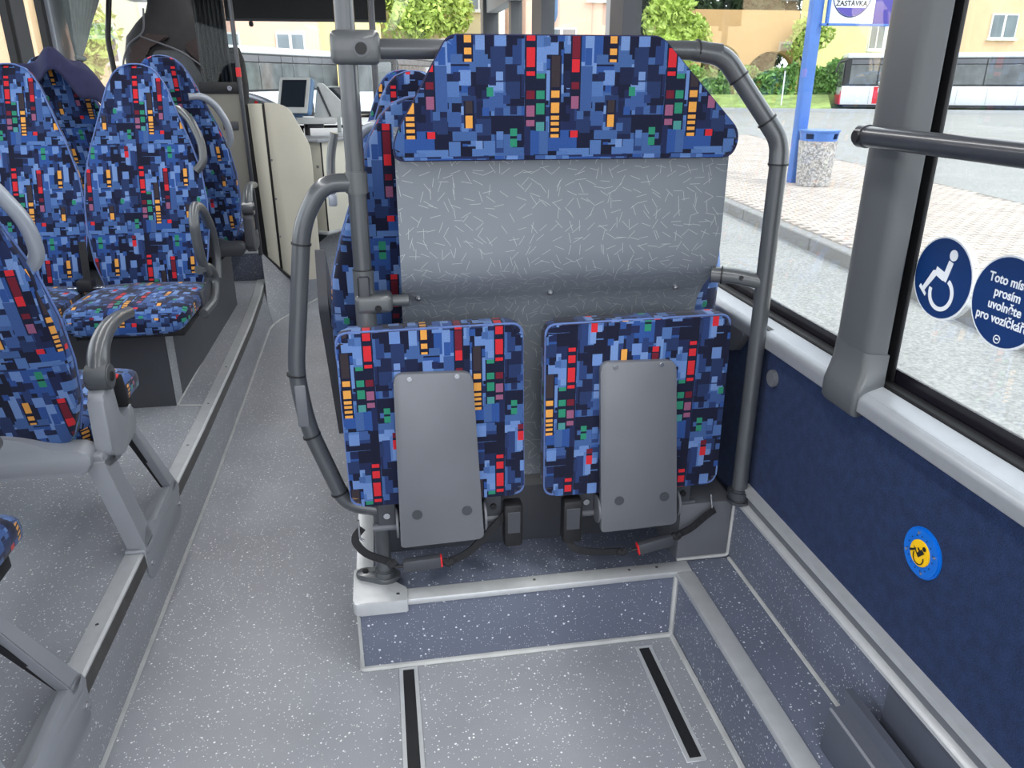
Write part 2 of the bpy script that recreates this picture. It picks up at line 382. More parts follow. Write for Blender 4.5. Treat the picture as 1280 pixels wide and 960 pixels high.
# ------------------------------------------------------------------ bus shell
XR, XL = .94, -1.76
FL = struct(box('floor', (-2.0, -1.2, -.06), (1.0, 7.2, 0), 'vinyl', bev=0))
# left raised platform, its edge path follows the aisle and flares out to the cab
edge = [(-.745, -1.2), (-.745, 1.0), (-.745, 2.9), (-.752, 3.6), (-.765, 4.3), (-.79, 4.9), (-.82, 5.35)]
base = [(-.727, -1.2), (-.727, 1.0), (-.727, 2.9), (-.735, 3.6), (-.747, 4.3), (-.757, 4.9), (-.74, 5.0)]
def sweep_profile(name, path, prof, mat, parent=None):
    vs_, fs = [], []; n = len(prof)
    for i, (x, y) in enumerate(path):
        a = Vector(path[max(i-1, 0)]); b = Vector(path[min(i+1, len(path)-1)]); t = (b-a).normalized(); s = Vector((t.y, -t.x))
        for d, z in prof: vs_.append((x+s.x*d, y+s.y*d, z))
    for i in range(len(path)-1):
        for k in range(n): fs.append((i*n+k, i*n+(k+1) % n, (i+1)*n+(k+1) % n, (i+1)*n+k))
    fs += [tuple(range(n)), tuple((len(path)-1)*n+k for k in range(n))]
    return mob(name, vs_, fs, mat, parent)
pv = [(XL, y, .214) for x, y in edge]+[(x, y, .214) for x, y in edge]; k = len(edge)
pf = [(i, i+1, k+i+1, k+i) for i in range(k-1)]
pv += [(x, y, 0) for x, y in base]; pf += [(k+i, k+i+1, 2*k+i+1, 2*k+i) for i in range(k-1)]
plat = struct(mob('floor_platform', pv, pf, 'vinyl'))
tr = struct(sweep_profile('trim_1', edge, [(-.048, .214), (-.048, .219), (-.004, .222), (.004, .219), (.0045, .214)], 'alu'))
struct(sweep_profile('trim_2', edge, [(.000, .216), (.005, .214), (.009, .178), (.002, .176)], 'alu_dark'))
for x, y in ((-.77, 1.72), (-.77, 2.75), (-.772, 3.15), (-.776, 3.6)):
    cyl('screw', (x, y, .2225), (0, 0, 1), .0045, .002, 'steel', tr, 10)
# podium wall under the driver's cab, sweeping across the aisle front
cabp = [(-.82, 5.35, .405), (-.76, 5.36, .33), (-.70, 5.38, .25), (-.62, 5.42, .20), (-.56, 5.52, .25), (-.50, 5.85, .34), (-.30, 6.3, .44), (-.05, 6.5, .44)]
cabb = [(-.757, 4.95), (-.735, 5.02), (-.70, 5.12), (-.65, 5.24), (-.56, 5.46), (-.472, 5.67), (-.26, 6.1), (-.02, 6.4)]
v = [(x, y, z) for x, y, z in cabp]+[(x, y, 0) for x, y in cabb]; n_ = len(cabp)
struct(mob('wall_podium', v, [(i, i+1, n_+i+1, n_+i) for i in range(n_-1)], 'vinyl', smooth=True))
struct(tube('trim_3', [(x, y+.004, .002) for x, y in base[:-1]]+[(x, y, .002) for x, y in cabb[1:]], .008, 'seal', fil=.05, seg=6))
# step with the tip-up seats and the boxed ledge along the right wall
struct(box('floor_step', (-.125, 1.70, 0), (.93, 3.3, .215), 'vinyl_shaded', bev=0))
struct(box('floor_front_platform', (-.125, 2.45, 0), (.99, 5.0, .222), 'vinyl_shaded', bev=0))
ledge = struct(box('wall_ledge', (.755, -1.2, 0), (.94, 1.70, .215), 'vinyl_shaded', bev=0))
def trimstrip(name, lo, hi, bev=.004, mat='alu'): return struct(box(name, lo, hi, mat, bev=bev))
t4 = trimstrip('trim_4', (.0, 1.692, .203), (.795, 1.742, .222), .004)
t5 = trimstrip('trim_5', (.747, -1.2, .203), (.797, 1.690, .222), .004)
t6 = trimstrip('trim_6', (-.133, 1.80, .203), (-.083, 4.9, .222), .004)
for x in (.35, .62, .70): cyl('screw', (x, 1.722, .2225), (0, 0, 1), .004, .002, 'alu_dark', t4, 10)
corner = struct(prism('trim_7', rpoly([(-.138, 1.686), (.005, 1.686), (.005, 1.74), (-.03, 1.775), (-.06, 1.845), (-.138, 1.845)], [.02, .004, .01, .02, .02, .004]), 'z', .188, .226, 'alu', bev=.004))
for x, y in ((-.02, 1.715), (-.115, 1.83)): cyl('screw', (x, y, .2265), (0, 0, 1), .005, .002, 'steel', corner, 10)
struct(tube('trim_8', [(-.128, 1.84, .004), (-.128, 1.696, .004), (.749, 1.694, .004), (.751, -1.2, .004)], .008, 'seal', fil=.01, seg=6))
struct(tube('trim_9', [(.750, 1.695, .0), (.750, 1.695, .205)], .008, 'seal', fil=0, seg=6))
struct(tube('trim_10', [(.921, -1.2, .219), (.921, 1.735, .219)], .0055, 'seal', fil=0, seg=6))
struct(tube('trim_11', [(-.126, 1.698, .0), (-.126, 1.698, .19)], .005, 'seal', fil=0, seg=6))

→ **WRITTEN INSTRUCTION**
Retype the whole listing, keeping every line identical and omitting all pictures.

→ **ANSWER TO THIS PROBLEM**
Write part 2 of the bpy script that recreates this picture. It picks up at line 382. More parts follow. Write for Blender 4.5. Treat the picture as 1280 pixels wide and 960 pixels high.
# ------------------------------------------------------------------ bus shell
XR, XL = .94, -1.76
FL = struct(box('floor', (-2.0, -1.2, -.06), (1.0, 7.2, 0), 'vinyl', bev=0))
# left raised platform, its edge path follows the aisle and flares out to the cab
edge = [(-.745, -1.2), (-.745, 1.0), (-.745, 2.9), (-.752, 3.6), (-.765, 4.3), (-.79, 4.9), (-.82, 5.35)]
base = [(-.727, -1.2), (-.727, 1.0), (-.727, 2.9), (-.735, 3.6), (-.747, 4.3), (-.757, 4.9), (-.74, 5.0)]
def sweep_profile(name, path, prof, mat, parent=None):
    vs_, fs = [], []; n = len(prof)
    for i, (x, y) in enumerate(path):
        a = Vector(path[max(i-1, 0)]); b = Vector(path[min(i+1, len(path)-1)]); t = (b-a).normalized(); s = Vector((t.y, -t.x))
        for d, z in prof: vs_.append((x+s.x*d, y+s.y*d, z))
    for i in range(len(path)-1):
        for k in range(n): fs.append((i*n+k, i*n+(k+1) % n, (i+1)*n+(k+1) % n, (i+1)*n+k))
    fs += [tuple(range(n)), tuple((len(path)-1)*n+k for k in range(n))]
    return mob(name, vs_, fs, mat, parent)
pv = [(XL, y, .214) for x, y in edge]+[(x, y, .214) for x, y in edge]; k = len(edge)
pf = [(i, i+1, k+i+1, k+i) for i in range(k-1)]
pv += [(x, y, 0) for x, y in base]; pf += [(k+i, k+i+1, 2*k+i+1, 2*k+i) for i in range(k-1)]
plat = struct(mob('floor_platform', pv, pf, 'vinyl'))
tr = struct(sweep_profile('trim_1', edge, [(-.048, .214), (-.048, .219), (-.004, .222), (.004, .219), (.0045, .214)], 'alu'))
struct(sweep_profile('trim_2', edge, [(.000, .216), (.005, .214), (.009, .178), (.002, .176)], 'alu_dark'))
for x, y in ((-.77, 1.72), (-.77, 2.75), (-.772, 3.15), (-.776, 3.6)):
    cyl('screw', (x, y, .2225), (0, 0, 1), .0045, .002, 'steel', tr, 10)
# podium wall under the driver's cab, sweeping across the aisle front
cabp = [(-.82, 5.35, .405), (-.76, 5.36, .33), (-.70, 5.38, .25), (-.62, 5.42, .20), (-.56, 5.52, .25), (-.50, 5.85, .34), (-.30, 6.3, .44), (-.05, 6.5, .44)]
cabb = [(-.757, 4.95), (-.735, 5.02), (-.70, 5.12), (-.65, 5.24), (-.56, 5.46), (-.472, 5.67), (-.26, 6.1), (-.02, 6.4)]
v = [(x, y, z) for x, y, z in cabp]+[(x, y, 0) for x, y in cabb]; n_ = len(cabp)
struct(mob('wall_podium', v, [(i, i+1, n_+i+1, n_+i) for i in range(n_-1)], 'vinyl', smooth=True))
struct(tube('trim_3', [(x, y+.004, .002) for x, y in base[:-1]]+[(x, y, .002) for x, y in cabb[1:]], .008, 'seal', fil=.05, seg=6))
# step with the tip-up seats and the boxed ledge along the right wall
struct(box('floor_step', (-.125, 1.70, 0), (.93, 3.3, .215), 'vinyl_shaded', bev=0))
struct(box('floor_front_platform', (-.125, 2.45, 0), (.99, 5.0, .222), 'vinyl_shaded', bev=0))
ledge = struct(box('wall_ledge', (.755, -1.2, 0), (.94, 1.70, .215), 'vinyl_shaded', bev=0))
def trimstrip(name, lo, hi, bev=.004, mat='alu'): return struct(box(name, lo, hi, mat, bev=bev))
t4 = trimstrip('trim_4', (.0, 1.692, .203), (.795, 1.742, .222), .004)
t5 = trimstrip('trim_5', (.747, -1.2, .203), (.797, 1.690, .222), .004)
t6 = trimstrip('trim_6', (-.133, 1.80, .203), (-.083, 4.9, .222), .004)
for x in (.35, .62, .70): cyl('screw', (x, 1.722, .2225), (0, 0, 1), .004, .002, 'alu_dark', t4, 10)
corner = struct(prism('trim_7', rpoly([(-.138, 1.686), (.005, 1.686), (.005, 1.74), (-.03, 1.775), (-.06, 1.845), (-.138, 1.845)], [.02, .004, .01, .02, .02, .004]), 'z', .188, .226, 'alu', bev=.004))
for x, y in ((-.02, 1.715), (-.115, 1.83)): cyl('screw', (x, y, .2265), (0, 0, 1), .005, .002, 'steel', corner, 10)
struct(tube('trim_8', [(-.128, 1.84, .004), (-.128, 1.696, .004), (.749, 1.694, .004), (.751, -1.2, .004)], .008, 'seal', fil=.01, seg=6))
struct(tube('trim_9', [(.750, 1.695, .0), (.750, 1.695, .205)], .008, 'seal', fil=0, seg=6))
struct(tube('trim_10', [(.921, -1.2, .219), (.921, 1.735, .219)], .0055, 'seal', fil=0, seg=6))
struct(tube('trim_11', [(-.126, 1.698, .0), (-.126, 1.698, .19)], .005, 'seal', fil=0, seg=6))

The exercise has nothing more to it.